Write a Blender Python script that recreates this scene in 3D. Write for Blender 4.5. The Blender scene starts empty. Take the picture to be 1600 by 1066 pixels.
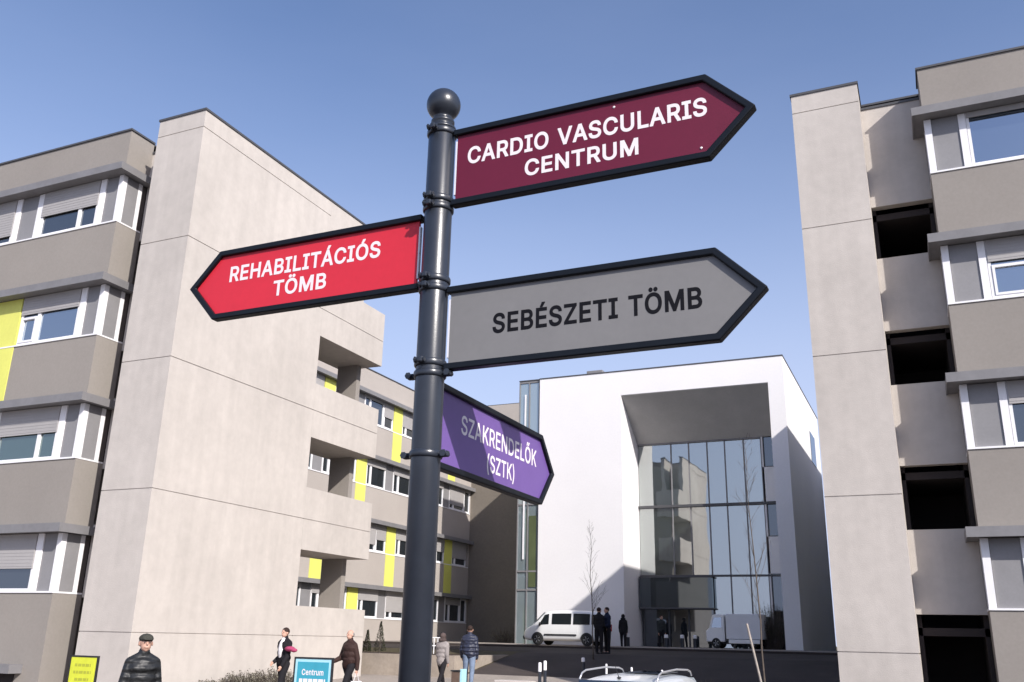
import bpy, bmesh, math, random
from mathutils import Vector, Matrix
random.seed(7)
R = math.radians
sc = bpy.context.scene
C = sc.collection

# ------------------------------------------------------------------ camera, world, sun, exposure
F, PITCH, ROLL, HEAD = 1428.714, 0.314883, 0.022528, 0.427880
CAM = Vector((0, 0, 1.75))
fw = Vector((-math.sin(HEAD)*math.cos(PITCH), math.cos(HEAD)*math.cos(PITCH), math.sin(PITCH)))
r0 = Vector((math.cos(HEAD), math.sin(HEAD), 0)); u0 = r0.cross(fw)
rt = math.cos(ROLL)*r0 + math.sin(ROLL)*u0; up = -math.sin(ROLL)*r0 + math.cos(ROLL)*u0
cd = bpy.data.cameras.new('camera'); cam = bpy.data.objects.new('camera', cd); C.objects.link(cam)
cam.matrix_world = Matrix(((rt.x, up.x, -fw.x, CAM.x), (rt.y, up.y, -fw.y, CAM.y), (rt.z, up.z, -fw.z, CAM.z), (0, 0, 0, 1)))
cd.sensor_width = 36; cd.lens = F*36/1600; cd.clip_start = 0.05; cd.clip_end = 3000
sc.camera = cam

SUN = Vector((1.49, -1.0, 1.155)).normalized()
world = bpy.data.worlds.new("World"); sc.world = world; world.use_nodes = True
wn = world.node_tree.nodes; wl = world.node_tree.links
bg = wn['Background']; sky = wn.new('ShaderNodeTexSky'); sky.sky_type = 'NISHITA'; sky.sun_disc = False
sky.sun_elevation = math.asin(SUN.z); sky.sun_rotation = math.atan2(SUN.x, SUN.y)
sky.altitude = 100; sky.air_density = 1.0; sky.dust_density = 1.8; sky.ozone_density = 2.5
grade = wn.new('ShaderNodeVectorMath'); grade.operation = 'MULTIPLY'; grade.inputs[1].default_value = (1.08, 1.05, 1.15)
wl.new(sky.outputs[0], grade.inputs[0])
wtc = wn.new('ShaderNodeTexCoord'); wsp = wn.new('ShaderNodeSeparateXYZ'); wl.new(wtc.outputs['Generated'], wsp.inputs[0])
wmr = wn.new('ShaderNodeMapRange'); wmr.interpolation_type = 'SMOOTHSTEP'; wmr.inputs[1].default_value = 0.0; wmr.inputs[2].default_value = .64; wmr.inputs[3].default_value = .95; wmr.inputs[4].default_value = .0
wl.new(wsp.outputs['Z'], wmr.inputs[0])
wnz = wn.new('ShaderNodeTexNoise'); wnz.inputs['Scale'].default_value = 1.6; wnz.inputs['Detail'].default_value = 5; wmp = wn.new('ShaderNodeMapping'); wmp.inputs['Scale'].default_value = (1, 1, 3.5)
wl.new(wtc.outputs['Generated'], wmp.inputs[0]); wl.new(wmp.outputs[0], wnz.inputs['Vector'])
wad = wn.new('ShaderNodeMath'); wad.operation = 'MULTIPLY_ADD'; wad.inputs[1].default_value = .22; wl.new(wnz.outputs['Fac'], wad.inputs[0])
wsb = wn.new('ShaderNodeMath'); wsb.operation = 'SUBTRACT'; wsb.inputs[1].default_value = .11; wsb.use_clamp = True
wl.new(wmr.outputs[0], wad.inputs[2]); wl.new(wad.outputs[0], wsb.inputs[0])
wmx = wn.new('ShaderNodeMixRGB'); wmx.inputs[2].default_value = (3.8, 4.25, 5.7, 1)   # thin high haze, palest towards the horizon
wl.new(wsb.outputs[0], wmx.inputs[0]); wl.new(grade.outputs[0], wmx.inputs[1]); wl.new(wmx.outputs[0], bg.inputs[0]); bg.inputs[1].default_value = 0.105
sd = bpy.data.lights.new('sun', 'SUN'); sd.energy = 3.5; sd.angle = R(0.55); sd.color = (1.0, 0.95, 0.89)
so = bpy.data.objects.new('sun', sd); C.objects.link(so)
so.rotation_euler = SUN.to_track_quat('Z', 'Y').to_euler()
sc.view_settings.view_transform = 'Standard'; sc.view_settings.look = 'None'
sc.view_settings.gamma = 1.0; sc.view_settings.exposure = 0.70

def pix(px, py, dist):
    """world point seen at photo pixel (px, py) at a horizontal distance"""
    d = fw + rt*((px-800)/F) - up*((py-533)/F)
    return CAM + d*(dist/math.hypot(d.x, d.y))

# ------------------------------------------------------------------ helpers
def link(o, parent=None):
    C.objects.link(o)
    if parent is not None:
        o.parent = parent
    return o
def tag(o, label=None, cat=None, group=None, kind=None):
    if label: o['label'] = label
    if cat: o['category'] = cat
    if group: o['group'] = group
    if kind: o['kind'] = kind
    return o
def empty(name, loc=(0, 0, 0), rz=0, label=None, cat=None, group=None):
    o = bpy.data.objects.new(name, None); o.location = loc; o.rotation_euler = (0, 0, rz); o.empty_display_size = .3
    link(o); return tag(o, label, cat, group)
class MB:
    def __init__(s, T=None):
        s.bm = bmesh.new(); s.T = T
    def v(s, p):
        if s.T: p = s.T(*p)
        return s.bm.verts.new(p)
    def face(s, pts):
        return s.bm.faces.new([s.v(p) for p in pts])
    def box(s, x0, x1, y0, y1, z0, z1):
        P = [s.v((x, y, z)) for z in (z0, z1) for x, y in ((x0, y0), (x1, y0), (x1, y1), (x0, y1))]
        for f in ((3, 2, 1, 0), (4, 5, 6, 7), (0, 1, 5, 4), (1, 2, 6, 5), (2, 3, 7, 6), (3, 0, 4, 7)):
            s.bm.faces.new([P[i] for i in f])
        return s
    def prism(s, poly, a0, a1, axis='y'):
        """poly in the two other axes, swept along axis"""
        def mk(a, p):
            return {'y': (p[0], a, p[1]), 'x': (a, p[0], p[1]), 'z': (p[0], p[1], a)}[axis]
        A = [s.v(mk(a0, p)) for p in poly]; B = [s.v(mk(a1, p)) for p in poly]
        n = len(poly)
        s.bm.faces.new(A); s.bm.faces.new(B[::-1])
        for i in range(n): s.bm.faces.new((A[i], B[i], B[(i+1) % n], A[(i+1) % n]))
        return s
    def lathe(s, prof, seg=24, c=(0, 0), mat=None):
        rings = []
        for r, z in prof:
            rings.append([s.v((c[0]+r*math.cos(2*math.pi*i/seg), c[1]+r*math.sin(2*math.pi*i/seg), z)) for i in range(seg)])
        for a, b in zip(rings, rings[1:]):
            for i in range(seg): s.bm.faces.new((a[i], a[(i+1) % seg], b[(i+1) % seg], b[i]))
        s.bm.faces.new(rings[0][::-1]); s.bm.faces.new(rings[-1])
        return s
    def tube(s, pts, rad, seg=8, cap=True):
        pts = [Vector(p) for p in pts]
        if not hasattr(rad, '__len__'): rad = [rad]*len(pts)
        rings = []; prev = None
        for i, p in enumerate(pts):
            d = (pts[min(i+1, len(pts)-1)]-pts[max(i-1, 0)])
            if d.length < 1e-9: d = Vector((0, 0, 1))
            d.normalize()
            if prev is None:
                a = d.cross(Vector((0, 0, 1)))
                if a.length < .1: a = d.cross(Vector((1, 0, 0)))
            else:
                a = prev - d*prev.dot(d)
            a.normalize(); b = d.cross(a); prev = a
            rings.append([s.v(tuple(p+(a*math.cos(2*math.pi*k/seg)+b*math.sin(2*math.pi*k/seg))*rad[i])) for k in range(seg)])
        for A, B in zip(rings, rings[1:]):
            for k in range(seg): s.bm.faces.new((A[k], A[(k+1) % seg], B[(k+1) % seg], B[k]))
        if cap:
            s.bm.faces.new(rings[0][::-1]); s.bm.faces.new(rings[-1])
        return s
    def ball(s, c, r, sub=2):
        r = (r, r, r) if not hasattr(r, '__len__') else r
        m = Matrix.Translation(c) @ Matrix.Diagonal((r[0], r[1], r[2], 1))
        g = bmesh.ops.create_icosphere(s.bm, subdivisions=sub, radius=1, matrix=m)
        if s.T:
            for v in g['verts']: v.co = s.T(*v.co)
        return s
    def limb(s, p0, p1, ra, rb, sub=2):
        s.ball(p0, ra, sub); s.ball(p1, rb, sub); s.tube([p0, p1], [ra, rb], 12); return s
    def mesh(s, name):
        bmesh.ops.recalc_face_normals(s.bm, faces=s.bm.faces)
        me = bpy.data.meshes.new(name); s.bm.to_mesh(me); s.bm.free(); return me
    def build(s, name, mat, parent=None, smooth=False, bevel=0, seg=2):
        me = s.mesh(name)
        for m in (mat if isinstance(mat, (list, tuple)) else [mat]): me.materials.append(m)
        if smooth:
            for p in me.polygons: p.use_smooth = True
        o = bpy.data.objects.new(name, me)
        if bevel:
            m = o.modifiers.new('bevel', 'BEVEL'); m.width = bevel; m.segments = seg; m.limit_method = 'ANGLE'; m.angle_limit = R(40)
        return link(o, parent)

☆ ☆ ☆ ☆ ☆

## Written exercise:
Repeat the listing above up to and including the line with "C = sc.collection", starting from its first line. Drop any pictures.

## Solution for this problem:
Write a Blender Python script that recreates this scene in 3D. Write for Blender 4.5. The Blender scene starts empty. Take the picture to be 1600 by 1066 pixels.
import bpy, bmesh, math, random
from mathutils import Vector, Matrix
random.seed(7)
R = math.radians
sc = bpy.context.scene
C = sc.collection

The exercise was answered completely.